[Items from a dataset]

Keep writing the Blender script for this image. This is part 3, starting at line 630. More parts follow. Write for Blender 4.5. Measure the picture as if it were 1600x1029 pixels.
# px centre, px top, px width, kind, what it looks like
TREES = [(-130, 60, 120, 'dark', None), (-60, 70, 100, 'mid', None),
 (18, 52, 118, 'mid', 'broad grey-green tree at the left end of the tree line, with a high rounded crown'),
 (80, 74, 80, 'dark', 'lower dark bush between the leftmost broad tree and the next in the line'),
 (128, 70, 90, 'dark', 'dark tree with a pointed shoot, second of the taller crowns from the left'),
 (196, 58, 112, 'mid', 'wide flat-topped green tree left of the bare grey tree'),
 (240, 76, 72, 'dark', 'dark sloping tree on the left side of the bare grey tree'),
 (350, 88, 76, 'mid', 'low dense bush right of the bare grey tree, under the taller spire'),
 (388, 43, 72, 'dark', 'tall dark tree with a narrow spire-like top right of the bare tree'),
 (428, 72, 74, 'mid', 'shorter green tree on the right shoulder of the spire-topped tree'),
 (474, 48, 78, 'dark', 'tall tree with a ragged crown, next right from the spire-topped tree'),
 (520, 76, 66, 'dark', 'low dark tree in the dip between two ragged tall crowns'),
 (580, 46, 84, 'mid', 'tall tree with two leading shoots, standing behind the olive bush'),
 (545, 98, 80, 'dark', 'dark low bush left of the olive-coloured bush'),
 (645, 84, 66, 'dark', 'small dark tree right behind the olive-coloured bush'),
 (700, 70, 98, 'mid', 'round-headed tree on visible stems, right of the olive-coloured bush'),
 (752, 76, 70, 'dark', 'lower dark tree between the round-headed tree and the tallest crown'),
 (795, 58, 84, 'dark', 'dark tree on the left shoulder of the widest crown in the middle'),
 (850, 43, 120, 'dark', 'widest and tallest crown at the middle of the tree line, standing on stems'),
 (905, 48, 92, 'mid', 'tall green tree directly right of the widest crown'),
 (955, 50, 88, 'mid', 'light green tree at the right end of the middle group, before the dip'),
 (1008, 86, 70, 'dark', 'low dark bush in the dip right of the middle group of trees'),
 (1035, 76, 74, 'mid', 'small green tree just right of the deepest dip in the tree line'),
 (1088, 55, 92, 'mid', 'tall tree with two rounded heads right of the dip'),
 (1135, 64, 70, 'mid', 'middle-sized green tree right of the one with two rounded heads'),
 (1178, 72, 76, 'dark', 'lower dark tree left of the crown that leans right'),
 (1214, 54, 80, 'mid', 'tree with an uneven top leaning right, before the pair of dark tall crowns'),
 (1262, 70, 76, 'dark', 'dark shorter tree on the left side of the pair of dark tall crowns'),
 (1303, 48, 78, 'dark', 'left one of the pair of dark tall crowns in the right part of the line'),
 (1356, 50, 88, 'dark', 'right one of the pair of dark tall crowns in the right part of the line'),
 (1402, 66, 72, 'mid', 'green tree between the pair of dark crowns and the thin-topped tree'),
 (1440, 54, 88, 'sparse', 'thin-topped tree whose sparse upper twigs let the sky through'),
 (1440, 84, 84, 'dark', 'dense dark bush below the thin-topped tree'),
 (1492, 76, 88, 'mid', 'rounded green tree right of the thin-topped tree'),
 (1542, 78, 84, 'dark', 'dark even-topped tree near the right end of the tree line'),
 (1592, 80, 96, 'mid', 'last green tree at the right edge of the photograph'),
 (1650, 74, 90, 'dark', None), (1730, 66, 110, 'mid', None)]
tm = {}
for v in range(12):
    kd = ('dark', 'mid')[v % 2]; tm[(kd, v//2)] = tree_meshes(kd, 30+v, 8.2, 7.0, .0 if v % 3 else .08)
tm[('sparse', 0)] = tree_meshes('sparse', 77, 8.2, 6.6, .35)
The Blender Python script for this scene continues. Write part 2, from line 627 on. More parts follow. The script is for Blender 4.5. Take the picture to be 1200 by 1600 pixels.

• WRITTEN REQUEST: Quote the whole listing above, leaving nothing out.

• SOLUTION FOR THIS PROBLEM:
Keep writing the Blender script for this image. This is part 3, starting at line 630. More parts follow. Write for Blender 4.5. Measure the picture as if it were 1600x1029 pixels.
# px centre, px top, px width, kind, what it looks like
TREES = [(-130, 60, 120, 'dark', None), (-60, 70, 100, 'mid', None),
 (18, 52, 118, 'mid', 'broad grey-green tree at the left end of the tree line, with a high rounded crown'),
 (80, 74, 80, 'dark', 'lower dark bush between the leftmost broad tree and the next in the line'),
 (128, 70, 90, 'dark', 'dark tree with a pointed shoot, second of the taller crowns from the left'),
 (196, 58, 112, 'mid', 'wide flat-topped green tree left of the bare grey tree'),
 (240, 76, 72, 'dark', 'dark sloping tree on the left side of the bare grey tree'),
 (350, 88, 76, 'mid', 'low dense bush right of the bare grey tree, under the taller spire'),
 (388, 43, 72, 'dark', 'tall dark tree with a narrow spire-like top right of the bare tree'),
 (428, 72, 74, 'mid', 'shorter green tree on the right shoulder of the spire-topped tree'),
 (474, 48, 78, 'dark', 'tall tree with a ragged crown, next right from the spire-topped tree'),
 (520, 76, 66, 'dark', 'low dark tree in the dip between two ragged tall crowns'),
 (580, 46, 84, 'mid', 'tall tree with two leading shoots, standing behind the olive bush'),
 (545, 98, 80, 'dark', 'dark low bush left of the olive-coloured bush'),
 (645, 84, 66, 'dark', 'small dark tree right behind the olive-coloured bush'),
 (700, 70, 98, 'mid', 'round-headed tree on visible stems, right of the olive-coloured bush'),
 (752, 76, 70, 'dark', 'lower dark tree between the round-headed tree and the tallest crown'),
 (795, 58, 84, 'dark', 'dark tree on the left shoulder of the widest crown in the middle'),
 (850, 43, 120, 'dark', 'widest and tallest crown at the middle of the tree line, standing on stems'),
 (905, 48, 92, 'mid', 'tall green tree directly right of the widest crown'),
 (955, 50, 88, 'mid', 'light green tree at the right end of the middle group, before the dip'),
 (1008, 86, 70, 'dark', 'low dark bush in the dip right of the middle group of trees'),
 (1035, 76, 74, 'mid', 'small green tree just right of the deepest dip in the tree line'),
 (1088, 55, 92, 'mid', 'tall tree with two rounded heads right of the dip'),
 (1135, 64, 70, 'mid', 'middle-sized green tree right of the one with two rounded heads'),
 (1178, 72, 76, 'dark', 'lower dark tree left of the crown that leans right'),
 (1214, 54, 80, 'mid', 'tree with an uneven top leaning right, before the pair of dark tall crowns'),
 (1262, 70, 76, 'dark', 'dark shorter tree on the left side of the pair of dark tall crowns'),
 (1303, 48, 78, 'dark', 'left one of the pair of dark tall crowns in the right part of the line'),
 (1356, 50, 88, 'dark', 'right one of the pair of dark tall crowns in the right part of the line'),
 (1402, 66, 72, 'mid', 'green tree between the pair of dark crowns and the thin-topped tree'),
 (1440, 54, 88, 'sparse', 'thin-topped tree whose sparse upper twigs let the sky through'),
 (1440, 84, 84, 'dark', 'dense dark bush below the thin-topped tree'),
 (1492, 76, 88, 'mid', 'rounded green tree right of the thin-topped tree'),
 (1542, 78, 84, 'dark', 'dark even-topped tree near the right end of the tree line'),
 (1592, 80, 96, 'mid', 'last green tree at the right edge of the photograph'),
 (1650, 74, 90, 'dark', None), (1730, 66, 110, 'mid', None)]
tm = {}
for v in range(12):
    kd = ('dark', 'mid')[v % 2]; tm[(kd, v//2)] = tree_meshes(kd, 30+v, 8.2, 7.0, .0 if v % 3 else .08)
tm[('sparse', 0)] = tree_meshes('sparse', 77, 8.2, 6.6, .35)
The Blender Python script for this scene continues. Write part 2, from line 627 on. More parts follow. The script is for Blender 4.5. Take the picture to be 1200 by 1600 pixels.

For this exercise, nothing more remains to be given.